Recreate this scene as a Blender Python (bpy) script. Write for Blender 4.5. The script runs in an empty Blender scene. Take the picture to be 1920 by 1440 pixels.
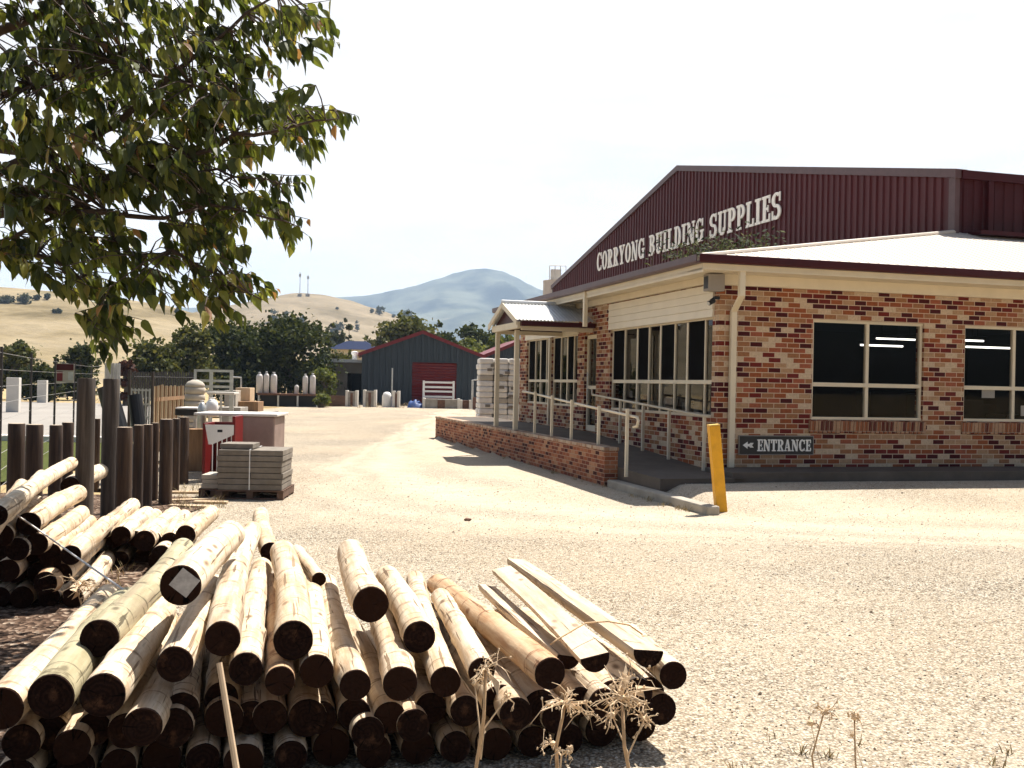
import bpy, math, random
from math import sin, cos, pi, radians, sqrt
from mathutils import Vector, Matrix, noise
from mathutils.bvhtree import BVHTree

sc = bpy.context.scene
col = sc.collection
F, H, ROLL = 1920.0, 1.7, 0.02
CAM = Vector((0, 0, H))
RT = Vector((cos(ROLL), 0, sin(ROLL)))
UP = Vector((-sin(ROLL), 0, cos(ROLL)))
FW = Vector((0, 1, 0))


def ray(px, py):
    return FW + RT * ((px - 960) / F) + UP * ((720 - py) / F)


def at(px, py, Y):
    d = ray(px, py)
    return CAM + d * (Y / d.y)


def gnd(px, py, z=0.0):
    d = ray(px, py)
    return CAM + d * ((z - H) / d.z)


def sst(a, b, x):
    t = max(0.0, min(1.0, (x - a) / (b - a)))
    return t * t * (3 - 2 * t)


def rng(*k):
    return random.Random(hash(tuple(k)) & 0xffffff if all(isinstance(i, (int, float)) for i in k) else sum(ord(c) * (i + 3) for i, c in enumerate(str(k))))


# ------------------------------------------------------------------ objects
def link(o, parent=None):
    col.objects.link(o)
    if parent is not None:
        o.parent = parent
    return o


def tag(o, label=None, cat=None, group=None, kind=None):
    if label: o['label'] = label
    if cat: o['category'] = cat
    if group: o['group'] = group
    if kind: o['kind'] = kind
    return o


def thing(name, label, cat, loc=(0, 0, 0), rz=0.0, group=None):
    o = bpy.data.objects.new(name, None)
    o.empty_display_size = 0.2
    link(o)
    o.location = loc
    o.rotation_euler = (0, 0, rz)
    return tag(o, label, cat, group)


def dup(root, loc=None, rz=None, label=None):
    r = root.copy()
    col.objects.link(r)
    if loc is not None: r.location = loc
    if rz is not None: r.rotation_euler = (0, 0, rz)
    if label: r['label'] = label
    for ch in list(root.children):
        c = ch.copy(); col.objects.link(c); c.parent = r
        for g in list(ch.children):
            d = g.copy(); col.objects.link(d); d.parent = c
    return r


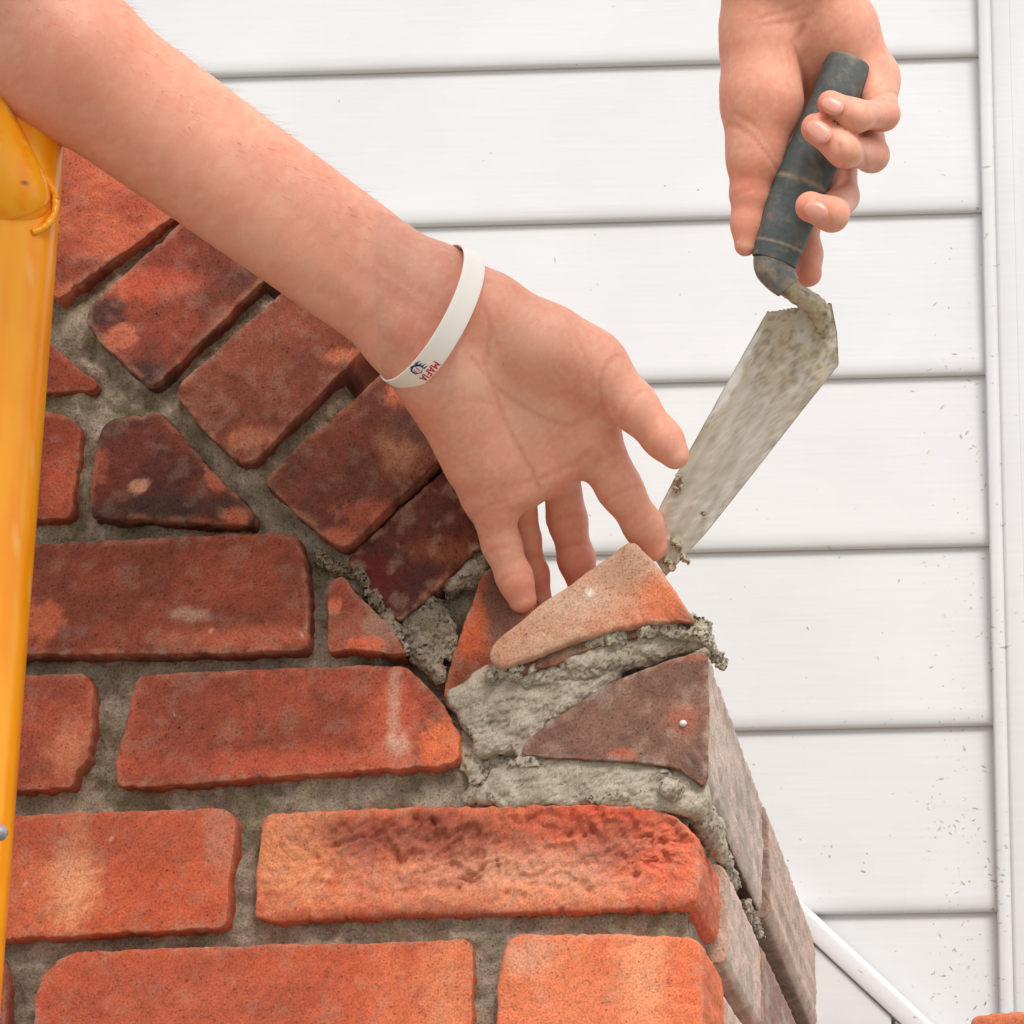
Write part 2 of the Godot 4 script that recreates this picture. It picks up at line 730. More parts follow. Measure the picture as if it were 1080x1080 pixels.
func strip(prof: PackedVector2Array, x0: float, x1: float, wx: float, wy: float, span: float) -> ArrayMesh:
	# a profile of (z, y) points swept along x, with the wall's texture coordinates
	var v := PackedVector3Array()
	var uv := PackedVector2Array()
	var cols := 9
	for p in prof:
		for k in cols:
			var q := Vector3(lerpf(x0, x1, k / (cols - 1.0)), p.y, p.x)
			q.z += 0.0006 * nz.get_noise_2d(q.x * 4.0, q.y * 6.0)
			v.append(q)
			uv.append(Vector2((q.x - wx) / span, (wy - q.y) / span))
	return build(v, grid_index(prof.size(), cols, true), PackedColorArray(), uv)


func build_house() -> void:
	siding_textures()
	var zw := FAR_WALL
	var corner := at(1045, 540, zw).x
	var o := thing("siding_wall", "white house wall of horizontal lap siding behind the chimney", "wall", Vector3(corner - 1.0, GROUND_Y, zw - 0.02))
	var span := 1.05
	var wx := corner - span * 0.985
	var wy := at(1036, 1085, zw).y + span
	var edges := []
	for y in [55.0, 220.0, 392.0, 573.0, 763.0, 960.0]:
		edges.append(at(1036, y, zw + 0.012).y)
	var up: float = edges[0] - edges[1]
	var down: float = edges[4] - edges[5]
	for k in 7:
		edges.push_front(edges[0] + up)
	while edges[-1] - down > GROUND_Y:
		edges.append(edges[-1] - down)
	for i in range(1, edges.size()):
		var yb: float = edges[i]
		var yt: float = edges[i - 1] + 0.012
		var prof := PackedVector2Array()
		# from the lower back edge round the rolled lip and up the face
		for q in [[-0.004, 0.0012], [0.002, 0.0006], [0.0068, 0.0], [0.0102, 0.0008], [0.0126, 0.003], [0.0139, 0.0062], [0.0145, 0.0105], [0.0143, 0.015], [0.0136, 0.02]]:
			prof.append(Vector2(zw + q[0] * 0.6, yb + q[1]))
		for t in 7:
			prof.append(Vector2(zw + lerpf(0.0080, 0.0002, (t + 1) / 7.0), lerpf(yb + 0.021, yt, (t + 1) / 7.0)))
		part("siding_board", strip(prof, corner - 2.6, corner + 0.004, wx, wy, span), M.siding, o)
	var st := start()
	box(st, Vector3(corner - 2.6, GROUND_Y, zw - 0.14), Vector3(corner + 0.11, edges[0], zw - 0.005))
	part("sheathing", st.commit(), M.white, o)
	# corner post: a lip, a groove and the broad face
	var v := PackedVector3Array()
	var uv := PackedVector2Array()
	var ys := 60
	var prof := [[-0.002, -0.004], [-0.002, 0.019], [0.0005, 0.0215], [0.006, 0.0222], [0.0085, 0.021], [0.0092, 0.0203], [0.0098, 0.0203], [0.0105, 0.0225], [0.013, 0.0245], [0.0245, 0.025], [0.0252, 0.0245], [0.0259, 0.0245], [0.0266, 0.0252], [0.1, 0.0255], [0.106, 0.022], [0.107, -0.12]]
	for q in prof:
		for k in ys:
			var y := lerpf(GROUND_Y, edges[0], k / (ys - 1.0))
			v.append(Vector3(corner + q[0], y, zw + q[1]))
			uv.append(Vector2((corner + q[0] * 0.5 - wx) / span, (wy - y) / span))
	part("corner_post", build(v, grid_index(prof.size(), ys, true), PackedColorArray(), uv), M.siding, o)
	# sloping flashing that follows the chimney's lower shoulder, and the flat panel under it
	var d0 := at(800, 925, zw + 0.02)
	var d1 := at(1040, 1148, zw + 0.02)
	var ax := (d1 - d0).normalized()
	var nr := Vector3(-ax.y, ax.x, 0.0)
	var w := 0.009
	var sv := PackedVector3Array()
	var su := PackedVector2Array()
	var sp := [[-w, 0.0], [-w, 0.0065], [-w + 0.0008, 0.0075], [-w * 0.4, 0.0082], [w * 0.4, 0.0082], [w - 0.002, 0.007], [w, 0.004], [w, -0.01]]
	for q in sp:
		for k in 12:
			var p: Vector3 = d0.lerp(d1, k / 11.0) + nr * q[0] + Vector3(0, 0, q[1])
			sv.append(p)
			su.append(Vector2((p.x - wx) / span, (wy - p.y) / span))
	part("flashing_strip", build(sv, grid_index(sp.size(), 12, true), PackedColorArray(), su), M.siding, o)
	var pts := [at(790, 935, zw + 0.02), at(846, 986, zw + 0.02), at(940, 1073, zw + 0.02), at(940, 1300, zw + 0.02), at(790, 1300, zw + 0.02)]
	panel(o, pts, wx, wy, span)
	panel(o, [at(944.5, 1077, zw + 0.02), at(1036, 1162, zw + 0.02), at(1036, 1300, zw + 0.02), at(944.5, 1300, zw + 0.02)], wx, wy, span)


func panel(o: Node3D, pts: Array, wx: float, wy: float, span: float) -> void:
	var v := PackedVector3Array()
	var uv := PackedVector2Array()
	var idx := PackedInt32Array()
	for p: Vector3 in pts:
		v.append(p + Vector3(0, 0, 0.004))
		v.append(p - Vector3(0, 0, 0.012))
	var n := pts.size()
	for p: Vector3 in pts:
		v.append(p + Vector3(0, 0, 0.004))
	for p in v:
		uv.append(Vector2((p.x - wx) / span, (wy - p.y) / span))
	for k in range(1, n - 1):
		idx.append_array([n * 2, n * 2 + k, n * 2 + k + 1])
	for k in n:
		var a := k * 2
		var b := ((k + 1) % n) * 2
		idx.append_array([a, a + 1, b, b, a + 1, b + 1])
	part("flat_panel", build(v, idx, PackedColorArray(), uv), M.siding, o)


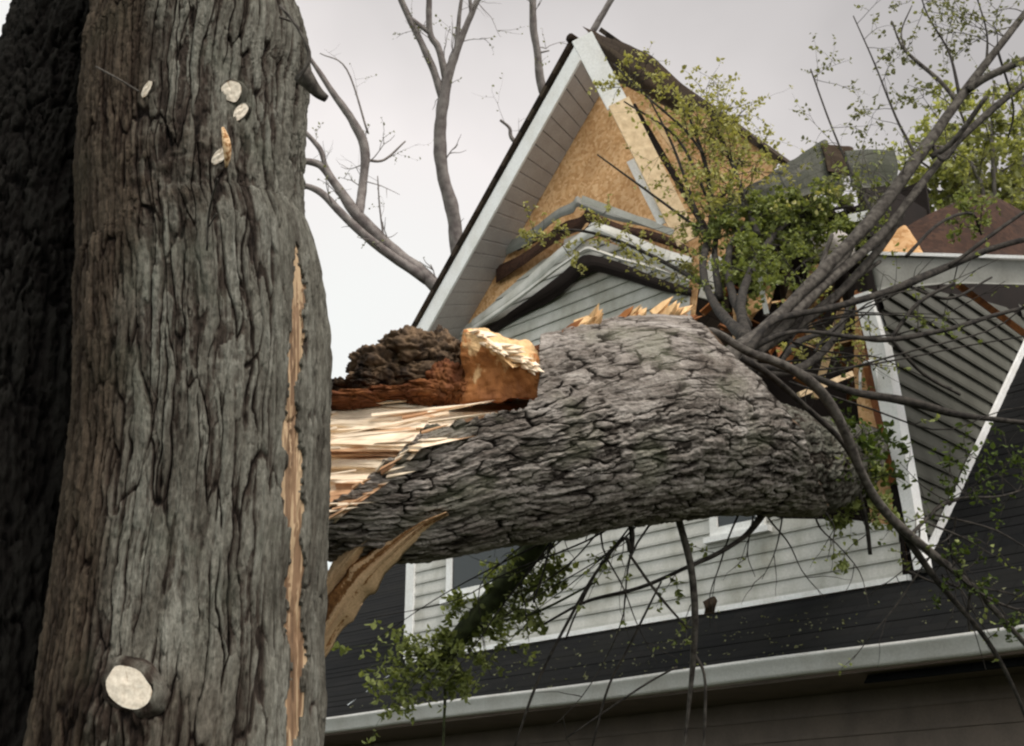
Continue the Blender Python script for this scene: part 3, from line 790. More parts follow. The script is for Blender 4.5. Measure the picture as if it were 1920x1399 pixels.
ribbon([(838, 961, 4.80, 3), (790, 985, 4.82, 11), (735, 1028, 4.84, 22), (680, 1082, 4.86, 30), (635, 1142, 4.88, 30), (585, 1225, 4.9, 22)], (0.72, 0.70), M_PEEL, ft, "peeled_strip", tones=(0.15, 0.8), label="long curved orange strip of inner bark", curl=0.05)
ribbon([(690, 1012, 4.84, 3), (660, 1036, 4.86, 12), (630, 1074, 4.88, 16), (590, 1130, 4.9, 18)], (0.72, 0.70), M_PEEL, ft, "peeled_strip", tones=(0.75, 0.95), label="short pale strip beside the long orange one", curl=0.03)
ribbon([(668, 925, 4.78, 2), (640, 945, 4.78, 4), (618, 985, 4.8, 4), (604, 1030, 4.82, 3)], (0.8, 0.6), M_PEEL, ft, "peeled_strip", tones=(0.6, 0.9), n=20, label="thin curled splinter of pale bark")

# ------------------------------------------------------------------ branches, twigs and leaves
def rosette(rng, pos, ax, n, size, acc):
    ax = nrm(ax)
    s = nrm(np.cross(ax, rng.normal(size=3))); t = np.cross(ax, s)
    for k in range(n):
        a = 2 * np.pi * k / n + rng.uniform(-.5, .5)
        dirv = nrm((s * math.cos(a) + t * math.sin(a)) * rng.uniform(.5, 1.1) + ax * rng.uniform(-.3, .7) + np.array([0, 0, -0.25]))
        nv_ = nrm(np.cross(dirv, nrm(np.cross(dirv, ZUP + rng.normal(size=3) * .5))))
        w = np.cross(dirv, nv_)
        L = size * rng.uniform(.6, 1.25); b_ = L * rng.uniform(.26, .42)
        p = pos + rng.normal(size=3) * size * 0.25
        acc["V"] += [p, p + dirv * L * .35 + w * b_ + nv_ * L * .1, p + dirv * L * .72 + w * b_ * .75 + nv_ * L * .02, p + dirv * L - nv_ * L * .16,
                     p + dirv * L * .72 - w * b_ * .75 + nv_ * L * .02, p + dirv * L * .35 - w * b_ + nv_ * L * .1]
        acc["A"] += [float(np.clip(rng.normal(.5, .25), 0, 1))] * 6
        acc["n"] += 1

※

### SHORT TASK
In the records above, find the line containing "Continue the Blender"; please retype it and every line after it through the last line, exactly and with nothing else.

### RESULT OF THIS TASK
Continue the Blender Python script for this scene: part 3, from line 790. More parts follow. The script is for Blender 4.5. Measure the picture as if it were 1920x1399 pixels.
ribbon([(838, 961, 4.80, 3), (790, 985, 4.82, 11), (735, 1028, 4.84, 22), (680, 1082, 4.86, 30), (635, 1142, 4.88, 30), (585, 1225, 4.9, 22)], (0.72, 0.70), M_PEEL, ft, "peeled_strip", tones=(0.15, 0.8), label="long curved orange strip of inner bark", curl=0.05)
ribbon([(690, 1012, 4.84, 3), (660, 1036, 4.86, 12), (630, 1074, 4.88, 16), (590, 1130, 4.9, 18)], (0.72, 0.70), M_PEEL, ft, "peeled_strip", tones=(0.75, 0.95), label="short pale strip beside the long orange one", curl=0.03)
ribbon([(668, 925, 4.78, 2), (640, 945, 4.78, 4), (618, 985, 4.8, 4), (604, 1030, 4.82, 3)], (0.8, 0.6), M_PEEL, ft, "peeled_strip", tones=(0.6, 0.9), n=20, label="thin curled splinter of pale bark")

# ------------------------------------------------------------------ branches, twigs and leaves
def rosette(rng, pos, ax, n, size, acc):
    ax = nrm(ax)
    s = nrm(np.cross(ax, rng.normal(size=3))); t = np.cross(ax, s)
    for k in range(n):
        a = 2 * np.pi * k / n + rng.uniform(-.5, .5)
        dirv = nrm((s * math.cos(a) + t * math.sin(a)) * rng.uniform(.5, 1.1) + ax * rng.uniform(-.3, .7) + np.array([0, 0, -0.25]))
        nv_ = nrm(np.cross(dirv, nrm(np.cross(dirv, ZUP + rng.normal(size=3) * .5))))
        w = np.cross(dirv, nv_)
        L = size * rng.uniform(.6, 1.25); b_ = L * rng.uniform(.26, .42)
        p = pos + rng.normal(size=3) * size * 0.25
        acc["V"] += [p, p + dirv * L * .35 + w * b_ + nv_ * L * .1, p + dirv * L * .72 + w * b_ * .75 + nv_ * L * .02, p + dirv * L - nv_ * L * .16,
                     p + dirv * L * .72 - w * b_ * .75 + nv_ * L * .02, p + dirv * L * .35 - w * b_ + nv_ * L * .1]
        acc["A"] += [float(np.clip(rng.normal(.5, .25), 0, 1))] * 6
        acc["n"] += 1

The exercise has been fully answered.